GENEVA: At least 100 children have been killed by Israeli airstrikes and ground forces in Gaza since the start of a tenuous ceasefire three months ago, the United Nations said on Tuesday.

The UN children’s agency UNICEF said that at least 60 boys and 40 girls had been killed in the Israeli-occupied Palestinian territory since early October.

“More than 100 children have been killed in Gaza since the ceasefire,” UNICEF spokesman James Elder told reporters in Geneva.

“That’s roughly a girl or a boy killed here every day during a ceasefire,” he said, speaking from Gaza City.

“These children are killed from airstrikes, drone strikes, including suicide drones. They’re killed from tank shelling. They’re killed from live ammunition. They’re killed from quad copters.

“We are at 100 — no doubt,” he said, adding that the true number was likely higher.

“A ceasefire that slows the bombs is progress but one that still buries children is not enough.”

AFP has sought a response from the Israeli military.

An official at Gaza’s health ministry, which maintains casualty records, has reported a higher figure of 165 children killed during the tenuous ceasefire, out of a total 442 fatalities.

“Additionally, seven children have died from exposure to cold since the beginning of this year,” Zaher Al-Wahidi, Director of the Computer Department at the Ministry of Health, told AFP.

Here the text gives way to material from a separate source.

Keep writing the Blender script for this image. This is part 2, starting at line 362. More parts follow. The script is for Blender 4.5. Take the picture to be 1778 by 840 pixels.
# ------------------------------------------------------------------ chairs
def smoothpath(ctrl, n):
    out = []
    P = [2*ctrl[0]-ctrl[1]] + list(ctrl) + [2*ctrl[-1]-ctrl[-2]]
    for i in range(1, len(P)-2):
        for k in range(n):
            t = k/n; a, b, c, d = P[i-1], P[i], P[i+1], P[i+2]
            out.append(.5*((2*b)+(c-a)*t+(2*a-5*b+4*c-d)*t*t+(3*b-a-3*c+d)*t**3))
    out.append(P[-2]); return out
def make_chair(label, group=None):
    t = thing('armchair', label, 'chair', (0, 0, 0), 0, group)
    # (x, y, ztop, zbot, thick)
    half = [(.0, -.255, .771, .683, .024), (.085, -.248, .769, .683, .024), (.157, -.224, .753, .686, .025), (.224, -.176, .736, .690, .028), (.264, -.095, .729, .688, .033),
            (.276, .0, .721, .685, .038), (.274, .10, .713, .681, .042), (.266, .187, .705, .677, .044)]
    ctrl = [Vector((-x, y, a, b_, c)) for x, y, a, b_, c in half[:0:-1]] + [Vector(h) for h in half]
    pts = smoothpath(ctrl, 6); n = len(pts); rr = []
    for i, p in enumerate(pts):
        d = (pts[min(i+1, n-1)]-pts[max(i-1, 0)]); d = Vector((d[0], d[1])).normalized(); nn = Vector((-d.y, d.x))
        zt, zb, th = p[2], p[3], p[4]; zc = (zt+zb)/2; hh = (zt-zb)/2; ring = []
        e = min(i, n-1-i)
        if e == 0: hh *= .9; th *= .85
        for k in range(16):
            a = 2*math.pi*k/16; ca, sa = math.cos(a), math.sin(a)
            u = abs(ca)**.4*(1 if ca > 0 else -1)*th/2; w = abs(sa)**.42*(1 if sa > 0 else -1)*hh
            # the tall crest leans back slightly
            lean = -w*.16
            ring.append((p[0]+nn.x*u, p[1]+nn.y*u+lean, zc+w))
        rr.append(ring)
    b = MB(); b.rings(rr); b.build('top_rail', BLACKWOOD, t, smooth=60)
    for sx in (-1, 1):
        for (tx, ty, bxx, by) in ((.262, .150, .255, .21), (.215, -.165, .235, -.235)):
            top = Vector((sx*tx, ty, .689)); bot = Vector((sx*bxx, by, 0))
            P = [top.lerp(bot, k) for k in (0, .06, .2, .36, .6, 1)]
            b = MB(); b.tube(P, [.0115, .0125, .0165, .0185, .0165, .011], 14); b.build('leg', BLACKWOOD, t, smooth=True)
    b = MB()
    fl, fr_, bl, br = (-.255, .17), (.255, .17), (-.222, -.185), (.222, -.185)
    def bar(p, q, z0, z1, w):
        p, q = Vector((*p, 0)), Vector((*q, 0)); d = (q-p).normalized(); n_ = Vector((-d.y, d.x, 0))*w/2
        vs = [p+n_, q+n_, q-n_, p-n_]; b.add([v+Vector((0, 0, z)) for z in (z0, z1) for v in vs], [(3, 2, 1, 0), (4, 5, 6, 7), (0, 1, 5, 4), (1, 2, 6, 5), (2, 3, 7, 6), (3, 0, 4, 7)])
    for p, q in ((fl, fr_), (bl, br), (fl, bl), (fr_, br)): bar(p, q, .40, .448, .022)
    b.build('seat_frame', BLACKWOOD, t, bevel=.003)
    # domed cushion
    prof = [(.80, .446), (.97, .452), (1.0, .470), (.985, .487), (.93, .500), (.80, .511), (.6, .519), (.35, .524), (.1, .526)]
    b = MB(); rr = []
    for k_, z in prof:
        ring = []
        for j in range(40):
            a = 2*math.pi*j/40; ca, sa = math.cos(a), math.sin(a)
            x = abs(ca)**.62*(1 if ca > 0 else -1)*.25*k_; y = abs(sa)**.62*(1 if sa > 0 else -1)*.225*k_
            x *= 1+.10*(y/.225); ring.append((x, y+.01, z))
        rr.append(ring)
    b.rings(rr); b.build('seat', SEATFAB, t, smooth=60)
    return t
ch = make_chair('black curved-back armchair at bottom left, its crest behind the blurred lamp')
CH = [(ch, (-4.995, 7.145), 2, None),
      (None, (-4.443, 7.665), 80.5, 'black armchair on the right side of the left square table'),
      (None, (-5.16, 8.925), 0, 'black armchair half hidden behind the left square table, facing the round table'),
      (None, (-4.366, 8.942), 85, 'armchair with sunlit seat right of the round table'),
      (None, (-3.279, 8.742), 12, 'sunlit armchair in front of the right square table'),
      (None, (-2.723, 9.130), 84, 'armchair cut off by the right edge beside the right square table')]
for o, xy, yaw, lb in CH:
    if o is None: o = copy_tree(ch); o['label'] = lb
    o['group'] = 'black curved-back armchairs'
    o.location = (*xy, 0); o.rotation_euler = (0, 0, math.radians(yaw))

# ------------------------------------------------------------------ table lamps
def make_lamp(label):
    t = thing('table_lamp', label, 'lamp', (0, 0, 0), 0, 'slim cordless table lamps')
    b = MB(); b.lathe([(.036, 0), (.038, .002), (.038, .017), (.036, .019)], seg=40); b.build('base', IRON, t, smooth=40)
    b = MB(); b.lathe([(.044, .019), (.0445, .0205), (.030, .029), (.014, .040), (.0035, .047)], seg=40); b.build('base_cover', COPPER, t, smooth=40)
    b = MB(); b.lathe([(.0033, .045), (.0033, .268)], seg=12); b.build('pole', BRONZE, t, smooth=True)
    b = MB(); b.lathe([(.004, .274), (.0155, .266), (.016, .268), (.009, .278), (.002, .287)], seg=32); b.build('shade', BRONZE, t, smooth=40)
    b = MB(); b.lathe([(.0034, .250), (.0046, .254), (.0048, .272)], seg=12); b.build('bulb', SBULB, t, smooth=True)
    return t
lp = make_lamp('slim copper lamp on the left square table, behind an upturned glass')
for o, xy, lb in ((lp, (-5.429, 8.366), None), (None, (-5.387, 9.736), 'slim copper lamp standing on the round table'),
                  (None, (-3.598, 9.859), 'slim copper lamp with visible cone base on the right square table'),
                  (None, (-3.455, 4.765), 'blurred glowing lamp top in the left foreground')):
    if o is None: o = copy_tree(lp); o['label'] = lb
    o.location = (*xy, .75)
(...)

Elder stressed that the ongoing Israeli attacks came after more than two years of war which has “left life for Gaza’s children unimaginably hard.”

“They still live in fear. The psychological damage remains untreated, and it’s becoming deeper and harder to heal the longer this goes on,” he said.

In November, authorities in Gaza said more than 70,000 people had been killed there since the beginning of the war waged by Israel in response to Hamas’s October 7, 2023, attack on Israel.

Nearly 80 percent of buildings in Gaza have been destroyed or damaged in the relentless air and ground offensive, according to UN data.

On January 1, Israel suspended 37 international aid agencies from accessing the Gaza Strip, despite what the UN said at the time was an “outrageous” move.

“Blocking international NGOs, blocking any humanitarian aid... that means blocking life-saving assistance,” Elder stressed on Monday.

While UNICEF had managed to significantly increase aid entering the densely populated strip since October, he stressed: “You need partners on the ground, and it (the aid) still doesn’t meet the need.”

“It’s impossible to overstate just how much still is required to be done here.”

He also insisted: “When you’ve got key NGOs banned from delivering humanitarian aid and from bearing witness, and when foreign journalists are barred” it begs the question if the aim is “restricting scrutiny of suffering of children.”